Masoud Mohammadirad

Projects

Echoes of Vanishing Voices in the Mountains: A Linguistic History of Minorities in the Near East:

This project, which is funded by the ERC and will run during the academic years 2021-2025, aims to reconstruct the complex, socioreligious past of the disappearing indigenous communities who were once more widespread across West Asia from the first millennium BC well into the Islamic period.

Mesopotamia is the home of remarkably diverse ethnoreligious and linguistic microcommunities with deep historical roots in the ancient Near East. Jewish and Christian minorites with their own unique traditions in Aramaic have co-existed alongside mainly Iranian speech communities for millennia. Today the origin and development of this rich cultural-linguistic mosaic remains elusive due to superimposed nationalisms and paucity of historical records.

Under the direction of Professor Geoffrey Khan an interdisciplinary team of both Aramaic and Iranian linguists will study the intertwined histories of the Aramaic and primarily Kurdish speaking communities through their linguistic traditions. A great deal of the linguistic evidence comes from the recently richly enhanced database of spoken Aramaic languages, which stretch back 3,000 years. One of the main outcomes will be a linguistic atlas of modern Aramaic dialects and an overview of convergences with Kurdish and Gorani dialects. For such an enterprise, further documentation of the endangered Aramaic and Gorani dialects is required.

Documentation of Hewramî

The Hewramî language and its varieties are under-documented, endangered languages spoken in a cluster within the Zagros mountains in Iran and Iraq.
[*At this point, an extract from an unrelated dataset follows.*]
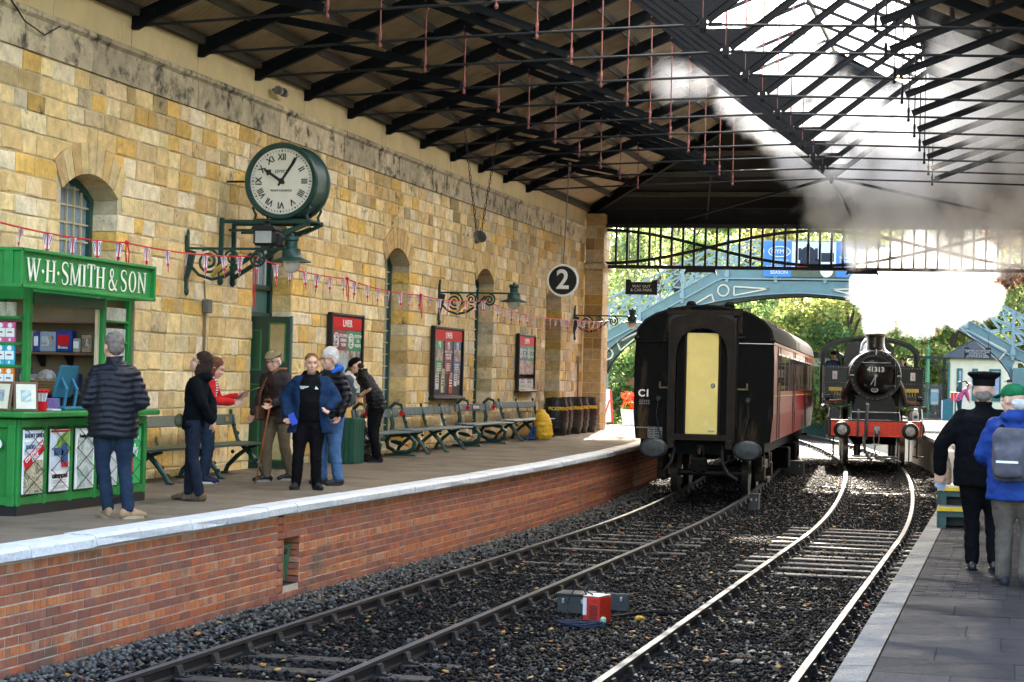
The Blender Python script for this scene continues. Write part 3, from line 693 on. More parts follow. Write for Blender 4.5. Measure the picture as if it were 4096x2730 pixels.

Hewramî is a member of the larger Gorani branch of Iranian languages. Over the last two decades, there has been a growing interest in documenting peripheral Gorani dialects leading to the publication of a few sketch grammars of these endangered dialects. Despite these welcome documentation efforts, the more conservative Hewramî varieties of Gorani have lacked a decent monograph-length description since MacKenzie’s (1966) scholarly work on the Luhon dialect of Hewramî.

This project is based on a series of fieldwork missions in Hewraman Tekht (2016-2023), resulting so far in two monographs Echoes of the past: Hewramî narratives, and A grammar of Hewramî.

The Word Order Corpus in Western Asia

A spoken-language-based corpus for investigating areal effects in word order variation, maintained by the University of Bamberg. The principle aim of this research network is to provide an accessible and transparent source of data for corpus-based approaches to word order typology, focussing on the languages spoken in Western Asia.

Peace-Building Through the Documentation of Endangered Oral Culture in Iraq

The main objective is to produce parallel corpora of Neo-Aramaic and Kurdish folktales and to investigate the grammatical and lexical convergence of the Neo-Aramaic component of the corpus with the neighbouring Kurdish dialects. The underlying aim is to foster an understanding of shared cultural heritage between Christian and Muslim communities.

I was in charge of processing (transcription and translation) of the Kurdish tales in the project, and explored the stylistic features of oral narrative in Kurdish and Neo-Aramaic together with Paul Noorlander. The project resulted in the publication of Neo-Aramaic and Kurdish Folklore from Northern Iraq, 2 vols.

Atlas of Languages of Iran, Kordestan Province

Kordestan is one of four provinces in Iran where Kurdish is the main spoken language.

This project was carried out within the framework of the Atlas of the Languages of Iran. I carried out research on language distribution in the province and local place names for all localities.